2. The camera device in accordance with claim 1,

wherein the control and evaluation unit is configured to adapt at least one of the at least one region of interest and the read portion of the image data between the recordings.

3. The camera device in accordance with claim 1,

wherein the control and evaluation has a pre-processing unit to read and pre-process image data from the image sensor, with the pre-processing unit being configured such that the reading and pre-processing of the complete image data of a recording of the image sensor require a complete pre-processing time and with the image sensor being operated at a recording frequency that leaves less time between two recordings than the complete pre-processing time.

4. The camera device in accordance with claim 1,

wherein the recording frequency is a flexible recording frequency.

5. The camera device in accordance with claim 1,

wherein the user interface is configured for a selection of image lines.

6. The camera device in accordance with claim 1,

wherein the configuration unit is configured for the selection of a rectangular partial region.

7. The camera device in accordance with claim 1,

wherein the control and evaluation unit is configured only to read that portion of image data from the image sensor that has been recorded with reference to a region of interest within a depth of field zone of the image sensor.

8. The camera device in accordance with claim 1,

wherein the control and evaluation unit is configured to determine a suitable depth of field zone for a region of interest outside the depth of field zone and to refocus to the suitable depth of field zone for a following recording.

9. The camera device in accordance with claim 1,

wherein the control and evaluation unit is configured to determine the at least one region of interest with reference to a depth of field zone of the image sensor.

10. The camera apparatus in accordance with claim 1,

wherein the control and evaluation unit is configured to identify code regions in the image data and to read their code content.

11. The camera device in accordance with claim 1,

wherein the geometry detection sensor is configured as a distance sensor.

12. The camera device in accordance with claim 11,

wherein the distance sensor is an optoelectronic distance sensor in accordance with the principle of the time of flight method.

13. The camera device in accordance with claim 1,

wherein the geometry detection sensor is arranged integrated with the image sensor in a camera or externally and disposed upstream of the image sensor against the flow to measure the objects before the recording of the image data.

14. The camera device in accordance with claim 1,

that has a speed sensor for a determination of the seed of the stream.

15. The camera device in accordance with claim 1,

wherein the control and evaluation unit is configured to determine the speed of the stream with reference to the measured data of the geometry detection sensor and/or the image data.

16. The camera device in accordance with claim 1,

that is installed stationary at a conveying device that conveys the objects in a conveying direction.

17. The camera device in accordance with claim 1

that has at least one image sensor for a recording of the stream from above.

18. The camera device in accordance with claim 1

that has at least one image sensor for a recording of the stream from the side.

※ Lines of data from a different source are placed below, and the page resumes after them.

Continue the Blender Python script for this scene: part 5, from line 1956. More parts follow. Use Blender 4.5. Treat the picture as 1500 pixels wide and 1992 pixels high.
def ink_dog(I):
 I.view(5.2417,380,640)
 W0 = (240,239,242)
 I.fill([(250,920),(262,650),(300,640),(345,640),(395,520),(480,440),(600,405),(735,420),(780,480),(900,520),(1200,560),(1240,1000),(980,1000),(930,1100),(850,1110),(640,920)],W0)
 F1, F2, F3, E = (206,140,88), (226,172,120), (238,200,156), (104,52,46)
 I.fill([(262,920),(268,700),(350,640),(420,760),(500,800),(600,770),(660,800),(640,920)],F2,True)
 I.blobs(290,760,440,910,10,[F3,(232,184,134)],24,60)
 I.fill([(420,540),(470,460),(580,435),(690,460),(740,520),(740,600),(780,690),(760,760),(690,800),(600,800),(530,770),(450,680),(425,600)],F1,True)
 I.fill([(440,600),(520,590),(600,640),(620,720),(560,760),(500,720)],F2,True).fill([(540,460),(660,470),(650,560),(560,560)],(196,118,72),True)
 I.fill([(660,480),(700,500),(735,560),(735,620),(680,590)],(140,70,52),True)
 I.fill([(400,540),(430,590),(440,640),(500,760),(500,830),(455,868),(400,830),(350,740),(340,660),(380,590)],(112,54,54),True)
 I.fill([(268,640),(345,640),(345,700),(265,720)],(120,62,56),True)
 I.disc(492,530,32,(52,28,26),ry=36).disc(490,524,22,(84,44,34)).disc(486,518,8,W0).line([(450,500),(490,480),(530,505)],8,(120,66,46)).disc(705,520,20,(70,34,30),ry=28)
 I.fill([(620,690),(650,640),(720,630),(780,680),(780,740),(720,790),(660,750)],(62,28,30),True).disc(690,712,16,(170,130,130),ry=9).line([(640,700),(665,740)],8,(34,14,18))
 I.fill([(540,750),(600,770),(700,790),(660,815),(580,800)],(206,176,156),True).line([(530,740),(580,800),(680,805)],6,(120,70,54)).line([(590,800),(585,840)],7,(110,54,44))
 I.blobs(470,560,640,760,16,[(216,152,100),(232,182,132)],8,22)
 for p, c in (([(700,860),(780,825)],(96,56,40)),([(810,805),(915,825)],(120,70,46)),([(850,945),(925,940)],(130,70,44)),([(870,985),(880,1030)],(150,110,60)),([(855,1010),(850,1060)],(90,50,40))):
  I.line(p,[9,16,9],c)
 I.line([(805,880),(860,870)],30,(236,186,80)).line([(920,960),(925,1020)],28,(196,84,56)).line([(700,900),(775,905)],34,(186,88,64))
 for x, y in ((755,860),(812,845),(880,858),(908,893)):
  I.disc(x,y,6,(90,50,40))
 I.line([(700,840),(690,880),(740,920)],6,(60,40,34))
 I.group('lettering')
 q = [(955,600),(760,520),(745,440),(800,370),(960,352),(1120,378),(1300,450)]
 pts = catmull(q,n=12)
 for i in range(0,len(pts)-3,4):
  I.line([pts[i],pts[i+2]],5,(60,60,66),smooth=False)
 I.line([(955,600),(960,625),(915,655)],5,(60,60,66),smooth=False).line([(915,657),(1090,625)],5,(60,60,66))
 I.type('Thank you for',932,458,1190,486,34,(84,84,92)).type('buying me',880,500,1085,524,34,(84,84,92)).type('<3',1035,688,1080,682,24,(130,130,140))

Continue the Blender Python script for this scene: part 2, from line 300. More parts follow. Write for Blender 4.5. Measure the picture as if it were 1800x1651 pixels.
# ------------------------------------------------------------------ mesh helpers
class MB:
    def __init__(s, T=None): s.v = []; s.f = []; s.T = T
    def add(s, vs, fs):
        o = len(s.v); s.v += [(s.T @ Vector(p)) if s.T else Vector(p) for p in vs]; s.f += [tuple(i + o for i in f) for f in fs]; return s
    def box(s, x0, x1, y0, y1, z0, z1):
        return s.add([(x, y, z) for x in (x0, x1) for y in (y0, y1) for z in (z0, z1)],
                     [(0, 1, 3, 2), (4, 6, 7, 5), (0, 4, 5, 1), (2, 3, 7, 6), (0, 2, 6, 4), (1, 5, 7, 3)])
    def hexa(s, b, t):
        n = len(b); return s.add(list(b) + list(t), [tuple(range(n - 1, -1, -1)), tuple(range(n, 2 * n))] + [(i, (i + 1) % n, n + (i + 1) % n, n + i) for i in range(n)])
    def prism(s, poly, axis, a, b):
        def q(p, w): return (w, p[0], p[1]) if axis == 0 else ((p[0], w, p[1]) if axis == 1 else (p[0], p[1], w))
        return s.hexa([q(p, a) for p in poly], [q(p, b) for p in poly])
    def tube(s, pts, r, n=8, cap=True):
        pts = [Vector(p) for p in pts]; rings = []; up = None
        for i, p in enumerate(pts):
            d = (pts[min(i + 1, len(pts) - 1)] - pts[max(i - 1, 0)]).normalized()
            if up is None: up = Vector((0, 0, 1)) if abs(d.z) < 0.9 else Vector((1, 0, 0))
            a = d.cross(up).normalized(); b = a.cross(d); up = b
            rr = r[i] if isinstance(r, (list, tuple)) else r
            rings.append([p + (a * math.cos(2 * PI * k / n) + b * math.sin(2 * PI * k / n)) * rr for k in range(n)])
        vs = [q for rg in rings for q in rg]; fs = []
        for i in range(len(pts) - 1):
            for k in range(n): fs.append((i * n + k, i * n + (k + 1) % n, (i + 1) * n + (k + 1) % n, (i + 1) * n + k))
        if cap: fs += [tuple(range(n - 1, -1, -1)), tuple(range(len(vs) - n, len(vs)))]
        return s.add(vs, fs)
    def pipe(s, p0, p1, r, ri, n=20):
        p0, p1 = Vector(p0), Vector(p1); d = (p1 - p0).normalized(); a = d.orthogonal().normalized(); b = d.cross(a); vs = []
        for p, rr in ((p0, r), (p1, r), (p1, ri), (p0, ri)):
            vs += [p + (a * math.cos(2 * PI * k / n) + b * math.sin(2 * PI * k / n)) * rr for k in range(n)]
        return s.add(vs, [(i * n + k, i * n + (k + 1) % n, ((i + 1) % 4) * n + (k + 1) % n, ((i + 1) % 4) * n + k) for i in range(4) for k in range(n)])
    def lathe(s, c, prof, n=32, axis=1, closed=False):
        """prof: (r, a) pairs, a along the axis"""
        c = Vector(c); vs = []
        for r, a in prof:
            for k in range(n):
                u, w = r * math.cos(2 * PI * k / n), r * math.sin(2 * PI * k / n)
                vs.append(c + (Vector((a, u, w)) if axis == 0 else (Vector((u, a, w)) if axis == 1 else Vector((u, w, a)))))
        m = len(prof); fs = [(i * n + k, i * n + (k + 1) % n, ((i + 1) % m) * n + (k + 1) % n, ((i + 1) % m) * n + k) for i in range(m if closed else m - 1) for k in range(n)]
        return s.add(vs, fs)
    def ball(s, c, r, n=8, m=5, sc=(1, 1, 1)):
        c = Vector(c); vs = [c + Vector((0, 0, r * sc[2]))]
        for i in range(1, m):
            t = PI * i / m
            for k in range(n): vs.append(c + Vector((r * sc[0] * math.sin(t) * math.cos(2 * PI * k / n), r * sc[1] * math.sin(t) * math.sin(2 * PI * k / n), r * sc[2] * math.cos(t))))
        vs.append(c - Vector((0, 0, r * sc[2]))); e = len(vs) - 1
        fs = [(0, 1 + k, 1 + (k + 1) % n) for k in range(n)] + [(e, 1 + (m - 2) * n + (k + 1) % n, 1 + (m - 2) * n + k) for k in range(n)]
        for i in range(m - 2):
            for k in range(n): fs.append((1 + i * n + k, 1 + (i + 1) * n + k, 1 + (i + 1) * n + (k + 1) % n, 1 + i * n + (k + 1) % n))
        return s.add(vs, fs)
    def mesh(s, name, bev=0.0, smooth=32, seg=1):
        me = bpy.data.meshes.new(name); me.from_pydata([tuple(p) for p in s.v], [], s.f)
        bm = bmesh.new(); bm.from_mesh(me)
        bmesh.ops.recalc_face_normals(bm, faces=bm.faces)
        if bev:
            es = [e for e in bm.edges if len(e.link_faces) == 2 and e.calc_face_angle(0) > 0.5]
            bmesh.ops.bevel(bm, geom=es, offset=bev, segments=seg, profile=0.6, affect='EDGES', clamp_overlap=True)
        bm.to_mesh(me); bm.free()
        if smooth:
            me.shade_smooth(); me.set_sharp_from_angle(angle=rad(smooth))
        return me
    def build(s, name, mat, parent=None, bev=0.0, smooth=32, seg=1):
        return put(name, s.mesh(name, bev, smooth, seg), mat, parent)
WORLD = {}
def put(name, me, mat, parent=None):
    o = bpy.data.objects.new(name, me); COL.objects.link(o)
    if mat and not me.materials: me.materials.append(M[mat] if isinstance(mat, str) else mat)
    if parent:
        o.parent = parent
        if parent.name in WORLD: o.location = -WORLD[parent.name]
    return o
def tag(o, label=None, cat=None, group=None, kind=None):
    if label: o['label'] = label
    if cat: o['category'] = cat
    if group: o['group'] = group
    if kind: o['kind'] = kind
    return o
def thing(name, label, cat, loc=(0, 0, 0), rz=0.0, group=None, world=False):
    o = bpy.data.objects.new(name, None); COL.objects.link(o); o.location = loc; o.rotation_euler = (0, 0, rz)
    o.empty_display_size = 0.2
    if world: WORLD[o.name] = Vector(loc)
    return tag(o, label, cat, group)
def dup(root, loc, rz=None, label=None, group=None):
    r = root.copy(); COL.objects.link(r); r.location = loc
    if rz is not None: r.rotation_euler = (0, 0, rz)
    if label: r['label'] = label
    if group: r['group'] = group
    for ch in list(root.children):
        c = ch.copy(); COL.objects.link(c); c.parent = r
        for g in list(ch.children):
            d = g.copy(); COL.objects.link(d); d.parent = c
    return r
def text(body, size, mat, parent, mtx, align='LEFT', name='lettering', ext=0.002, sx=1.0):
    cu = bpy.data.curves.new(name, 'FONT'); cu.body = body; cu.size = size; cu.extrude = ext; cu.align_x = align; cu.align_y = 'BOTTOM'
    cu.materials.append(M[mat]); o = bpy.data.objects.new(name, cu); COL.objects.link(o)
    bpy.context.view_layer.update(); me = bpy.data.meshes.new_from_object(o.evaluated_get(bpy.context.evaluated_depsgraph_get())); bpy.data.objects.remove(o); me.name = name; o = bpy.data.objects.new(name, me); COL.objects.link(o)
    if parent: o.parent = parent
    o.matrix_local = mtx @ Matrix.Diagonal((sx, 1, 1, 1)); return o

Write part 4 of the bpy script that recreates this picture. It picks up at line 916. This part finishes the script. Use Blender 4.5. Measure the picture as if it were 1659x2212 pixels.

19. A method of detecting a moving stream of objects, wherein image data of the objects are recorded by an image sensor, the objects are measured by a geometry detection sensor, and at least one region of interest is determined with reference to measured data of the geometry detection sensor to restrict the evaluation of the image data to the region of interest,

wherein the image sensor is configured to only read a portion of the image data from the image sensor determined with reference to the region of interest.